Disbelief. Right in the middle of the “Y.M.C.A.” number, which is right in the middle of Can’t Stop the Music, one feels one’s mouth actually hanging open. Good grief! Is this really happening? Members of a musical group called the Village People (who play streetwise dudes recruited to form an impromptu ensemble of singers/dancers) and Valerie Perrine (their manager) and Bruce Jenner (a tax lawyer with the hots for Perrine) sweep into a real Y.M.C.A. and begin performing all manner of athletic endeavor, all to a disco beat. And its all just awful. I don’t mean just the shots that you might be visualizing now—slowmotion splitscreen guys twirling through the air, a line of men diving sideways into a swimming pool à la Busby Berkeley. Those are there, all right, but we’re also treated to wildly awkward shots, like a group of nude guys horsing around in the showers (yup, you see everything down to their knees), or a whirlpool bath shot of Perrine’s breasts bobbing out of the water.
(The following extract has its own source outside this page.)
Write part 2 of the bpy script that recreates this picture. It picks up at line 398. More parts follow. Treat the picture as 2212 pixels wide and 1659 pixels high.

These shots are even repeated during this montage—to Dolby music, mind. What makes them so jarringly out of place (uh—the shots, that is) is the uncertainty and the weirdness in the shifts from candy-flavored lightheartedness to an uncomfortable kind of wishful frankness. The problem with this sequence is the problem with the movie: Are we to view this pursuit of high spirits as sincere, or is the whole thing supposed to be a joke?